▸ **Written exercise**
Starting at the line that contains "vis = in_view(topP, MARGIN - 0.02)", copy every line down to the line that contains "col = np.where(vis[:, None], 0.058, GREY[None]", inclusive, exactly as it stands. Omit all other lines.
— start Information shown —
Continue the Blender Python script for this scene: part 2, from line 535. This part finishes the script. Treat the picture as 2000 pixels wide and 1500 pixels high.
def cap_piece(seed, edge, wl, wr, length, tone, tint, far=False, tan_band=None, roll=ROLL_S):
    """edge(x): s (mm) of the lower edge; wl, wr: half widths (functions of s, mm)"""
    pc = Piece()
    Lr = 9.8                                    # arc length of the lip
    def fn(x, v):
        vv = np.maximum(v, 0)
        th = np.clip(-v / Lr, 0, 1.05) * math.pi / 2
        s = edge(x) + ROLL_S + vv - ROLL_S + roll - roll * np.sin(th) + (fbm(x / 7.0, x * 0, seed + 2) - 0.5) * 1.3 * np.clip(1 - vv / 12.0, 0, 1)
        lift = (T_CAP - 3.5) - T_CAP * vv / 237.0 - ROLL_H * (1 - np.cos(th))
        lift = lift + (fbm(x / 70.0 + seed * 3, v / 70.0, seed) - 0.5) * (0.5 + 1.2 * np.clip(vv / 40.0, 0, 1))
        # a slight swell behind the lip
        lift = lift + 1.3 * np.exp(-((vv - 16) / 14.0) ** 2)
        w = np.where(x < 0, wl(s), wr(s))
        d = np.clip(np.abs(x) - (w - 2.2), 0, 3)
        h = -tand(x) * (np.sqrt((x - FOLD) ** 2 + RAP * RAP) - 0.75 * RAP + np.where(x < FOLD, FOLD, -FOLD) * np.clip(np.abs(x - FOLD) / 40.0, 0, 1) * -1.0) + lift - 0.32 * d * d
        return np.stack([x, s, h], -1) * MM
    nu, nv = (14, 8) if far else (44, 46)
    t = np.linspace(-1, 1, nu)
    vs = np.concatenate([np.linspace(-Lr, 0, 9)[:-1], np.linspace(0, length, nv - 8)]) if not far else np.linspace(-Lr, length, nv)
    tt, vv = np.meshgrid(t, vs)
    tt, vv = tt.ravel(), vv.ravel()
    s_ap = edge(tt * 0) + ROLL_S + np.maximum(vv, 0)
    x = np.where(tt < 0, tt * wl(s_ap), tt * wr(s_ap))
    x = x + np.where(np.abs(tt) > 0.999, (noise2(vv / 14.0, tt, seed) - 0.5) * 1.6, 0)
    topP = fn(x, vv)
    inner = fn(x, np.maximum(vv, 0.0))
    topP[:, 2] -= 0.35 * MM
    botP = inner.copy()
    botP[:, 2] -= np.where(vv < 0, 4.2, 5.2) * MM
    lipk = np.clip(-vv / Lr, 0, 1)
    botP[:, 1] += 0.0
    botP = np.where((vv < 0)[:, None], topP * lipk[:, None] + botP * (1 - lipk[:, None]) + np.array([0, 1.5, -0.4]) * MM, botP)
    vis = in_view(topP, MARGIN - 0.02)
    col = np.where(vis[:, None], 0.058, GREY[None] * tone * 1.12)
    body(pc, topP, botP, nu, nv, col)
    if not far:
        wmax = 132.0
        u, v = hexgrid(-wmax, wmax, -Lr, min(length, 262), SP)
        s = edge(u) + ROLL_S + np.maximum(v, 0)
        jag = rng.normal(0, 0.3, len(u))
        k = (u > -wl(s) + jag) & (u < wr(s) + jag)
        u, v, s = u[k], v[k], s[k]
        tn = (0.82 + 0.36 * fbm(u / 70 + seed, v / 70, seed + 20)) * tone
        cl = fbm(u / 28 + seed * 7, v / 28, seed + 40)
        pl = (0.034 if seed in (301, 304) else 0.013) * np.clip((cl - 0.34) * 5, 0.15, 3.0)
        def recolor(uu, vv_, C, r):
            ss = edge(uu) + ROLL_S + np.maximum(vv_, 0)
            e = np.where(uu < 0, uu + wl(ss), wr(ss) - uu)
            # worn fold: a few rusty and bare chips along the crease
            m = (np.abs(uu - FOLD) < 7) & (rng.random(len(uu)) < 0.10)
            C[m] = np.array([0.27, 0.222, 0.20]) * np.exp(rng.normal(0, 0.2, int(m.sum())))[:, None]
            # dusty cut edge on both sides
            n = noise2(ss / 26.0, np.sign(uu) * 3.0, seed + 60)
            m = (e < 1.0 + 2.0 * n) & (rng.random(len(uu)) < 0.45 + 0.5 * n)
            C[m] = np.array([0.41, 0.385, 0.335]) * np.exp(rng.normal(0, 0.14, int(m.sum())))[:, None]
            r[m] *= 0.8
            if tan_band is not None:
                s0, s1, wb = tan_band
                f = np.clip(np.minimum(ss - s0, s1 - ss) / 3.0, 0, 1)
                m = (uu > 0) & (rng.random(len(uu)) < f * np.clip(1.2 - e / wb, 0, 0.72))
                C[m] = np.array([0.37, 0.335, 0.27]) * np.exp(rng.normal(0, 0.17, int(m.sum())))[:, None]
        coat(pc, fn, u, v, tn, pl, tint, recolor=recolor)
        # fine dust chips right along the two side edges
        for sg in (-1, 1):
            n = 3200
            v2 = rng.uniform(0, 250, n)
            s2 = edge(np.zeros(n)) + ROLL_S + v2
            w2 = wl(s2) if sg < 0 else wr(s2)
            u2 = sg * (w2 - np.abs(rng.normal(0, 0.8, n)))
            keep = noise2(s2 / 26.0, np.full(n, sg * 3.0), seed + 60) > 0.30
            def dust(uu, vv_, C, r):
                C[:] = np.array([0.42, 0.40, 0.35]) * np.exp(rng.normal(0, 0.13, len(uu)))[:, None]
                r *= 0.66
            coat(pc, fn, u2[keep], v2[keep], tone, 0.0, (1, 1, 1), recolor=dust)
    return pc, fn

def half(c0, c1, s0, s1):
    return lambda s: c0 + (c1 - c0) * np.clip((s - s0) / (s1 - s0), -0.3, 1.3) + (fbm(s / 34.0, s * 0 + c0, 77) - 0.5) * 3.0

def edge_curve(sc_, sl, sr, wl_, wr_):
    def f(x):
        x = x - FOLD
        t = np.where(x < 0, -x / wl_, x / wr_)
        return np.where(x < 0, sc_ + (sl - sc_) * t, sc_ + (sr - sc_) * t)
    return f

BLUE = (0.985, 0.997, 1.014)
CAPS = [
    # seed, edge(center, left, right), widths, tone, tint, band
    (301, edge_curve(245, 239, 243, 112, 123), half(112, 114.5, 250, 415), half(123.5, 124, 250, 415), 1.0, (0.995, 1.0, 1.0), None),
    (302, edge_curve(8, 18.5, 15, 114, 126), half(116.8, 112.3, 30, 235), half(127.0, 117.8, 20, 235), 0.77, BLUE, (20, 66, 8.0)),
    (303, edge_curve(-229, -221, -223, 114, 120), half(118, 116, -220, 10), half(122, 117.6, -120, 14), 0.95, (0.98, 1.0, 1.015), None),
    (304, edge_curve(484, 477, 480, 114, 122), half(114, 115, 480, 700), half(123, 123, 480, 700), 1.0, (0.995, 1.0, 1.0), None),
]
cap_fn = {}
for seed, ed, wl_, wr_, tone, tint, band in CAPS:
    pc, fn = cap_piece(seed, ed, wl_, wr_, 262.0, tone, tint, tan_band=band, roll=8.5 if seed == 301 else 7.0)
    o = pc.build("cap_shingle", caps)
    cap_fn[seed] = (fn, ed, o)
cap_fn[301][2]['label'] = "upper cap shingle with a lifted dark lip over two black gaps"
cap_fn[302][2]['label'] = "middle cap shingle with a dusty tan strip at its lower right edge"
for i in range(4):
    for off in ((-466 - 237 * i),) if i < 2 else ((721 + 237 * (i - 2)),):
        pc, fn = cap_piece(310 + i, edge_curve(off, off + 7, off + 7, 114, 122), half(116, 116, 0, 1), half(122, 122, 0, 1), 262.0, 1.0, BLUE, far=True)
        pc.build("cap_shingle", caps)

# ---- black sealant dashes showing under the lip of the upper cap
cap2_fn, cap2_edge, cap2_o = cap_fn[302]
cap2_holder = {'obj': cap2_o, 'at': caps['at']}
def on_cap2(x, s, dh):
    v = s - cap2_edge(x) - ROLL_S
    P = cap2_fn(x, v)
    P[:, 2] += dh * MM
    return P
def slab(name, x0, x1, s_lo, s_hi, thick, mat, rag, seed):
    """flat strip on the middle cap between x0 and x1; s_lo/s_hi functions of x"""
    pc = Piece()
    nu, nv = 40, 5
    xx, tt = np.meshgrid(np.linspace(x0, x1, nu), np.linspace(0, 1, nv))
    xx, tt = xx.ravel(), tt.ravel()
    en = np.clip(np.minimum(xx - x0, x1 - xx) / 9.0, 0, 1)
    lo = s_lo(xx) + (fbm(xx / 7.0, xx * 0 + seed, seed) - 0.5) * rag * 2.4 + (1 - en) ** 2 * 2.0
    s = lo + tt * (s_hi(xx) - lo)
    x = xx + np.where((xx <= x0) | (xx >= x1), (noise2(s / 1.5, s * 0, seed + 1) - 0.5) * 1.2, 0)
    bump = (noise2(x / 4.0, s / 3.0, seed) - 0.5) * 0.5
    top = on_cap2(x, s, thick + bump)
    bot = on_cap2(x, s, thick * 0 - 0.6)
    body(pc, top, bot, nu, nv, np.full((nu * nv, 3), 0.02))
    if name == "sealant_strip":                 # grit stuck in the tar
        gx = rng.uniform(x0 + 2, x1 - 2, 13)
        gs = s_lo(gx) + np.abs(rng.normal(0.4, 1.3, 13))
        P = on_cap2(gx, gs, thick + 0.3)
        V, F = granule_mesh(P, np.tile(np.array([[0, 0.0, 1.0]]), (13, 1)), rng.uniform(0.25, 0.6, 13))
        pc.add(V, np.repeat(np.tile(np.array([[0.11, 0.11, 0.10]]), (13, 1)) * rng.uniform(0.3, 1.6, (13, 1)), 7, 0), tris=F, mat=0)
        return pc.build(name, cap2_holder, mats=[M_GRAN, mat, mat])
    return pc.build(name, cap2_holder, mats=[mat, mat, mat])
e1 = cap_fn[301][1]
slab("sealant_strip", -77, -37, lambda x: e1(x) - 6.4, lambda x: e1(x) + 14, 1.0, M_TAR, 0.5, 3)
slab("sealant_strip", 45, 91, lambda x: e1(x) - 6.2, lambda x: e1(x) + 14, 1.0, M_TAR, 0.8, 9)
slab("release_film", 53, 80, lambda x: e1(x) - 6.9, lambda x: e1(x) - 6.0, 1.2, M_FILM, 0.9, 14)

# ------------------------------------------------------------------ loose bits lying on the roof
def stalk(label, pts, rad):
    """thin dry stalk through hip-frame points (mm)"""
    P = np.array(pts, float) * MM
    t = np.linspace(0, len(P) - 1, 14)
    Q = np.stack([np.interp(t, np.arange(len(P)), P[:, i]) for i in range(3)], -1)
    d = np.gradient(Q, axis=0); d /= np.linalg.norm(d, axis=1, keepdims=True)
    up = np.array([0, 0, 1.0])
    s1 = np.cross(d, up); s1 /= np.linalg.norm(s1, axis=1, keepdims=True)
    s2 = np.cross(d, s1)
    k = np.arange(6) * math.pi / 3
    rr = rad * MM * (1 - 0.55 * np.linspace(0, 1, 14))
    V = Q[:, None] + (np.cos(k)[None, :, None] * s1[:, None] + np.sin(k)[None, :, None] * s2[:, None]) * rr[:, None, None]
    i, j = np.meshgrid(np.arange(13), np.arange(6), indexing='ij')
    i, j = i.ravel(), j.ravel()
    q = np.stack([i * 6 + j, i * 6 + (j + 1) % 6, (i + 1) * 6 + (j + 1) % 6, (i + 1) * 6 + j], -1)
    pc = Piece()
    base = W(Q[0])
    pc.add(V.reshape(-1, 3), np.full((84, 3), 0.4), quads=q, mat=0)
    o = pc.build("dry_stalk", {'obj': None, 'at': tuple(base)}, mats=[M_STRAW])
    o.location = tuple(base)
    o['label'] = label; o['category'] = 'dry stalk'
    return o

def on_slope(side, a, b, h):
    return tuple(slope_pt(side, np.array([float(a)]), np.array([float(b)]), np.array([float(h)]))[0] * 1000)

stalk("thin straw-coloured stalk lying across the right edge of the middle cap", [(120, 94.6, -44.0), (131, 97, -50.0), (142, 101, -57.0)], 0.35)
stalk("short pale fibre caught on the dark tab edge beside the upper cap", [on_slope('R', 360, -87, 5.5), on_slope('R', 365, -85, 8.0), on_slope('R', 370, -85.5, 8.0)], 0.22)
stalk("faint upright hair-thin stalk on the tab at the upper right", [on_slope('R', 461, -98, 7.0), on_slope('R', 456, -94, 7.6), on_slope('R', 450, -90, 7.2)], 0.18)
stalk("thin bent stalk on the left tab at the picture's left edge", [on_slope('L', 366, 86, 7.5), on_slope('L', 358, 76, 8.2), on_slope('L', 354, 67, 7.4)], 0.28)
— end Information shown —
▸ **The output**
    vis = in_view(topP, MARGIN - 0.02)
    col = np.where(vis[:, None], 0.058, GREY[None] * tone * 1.12)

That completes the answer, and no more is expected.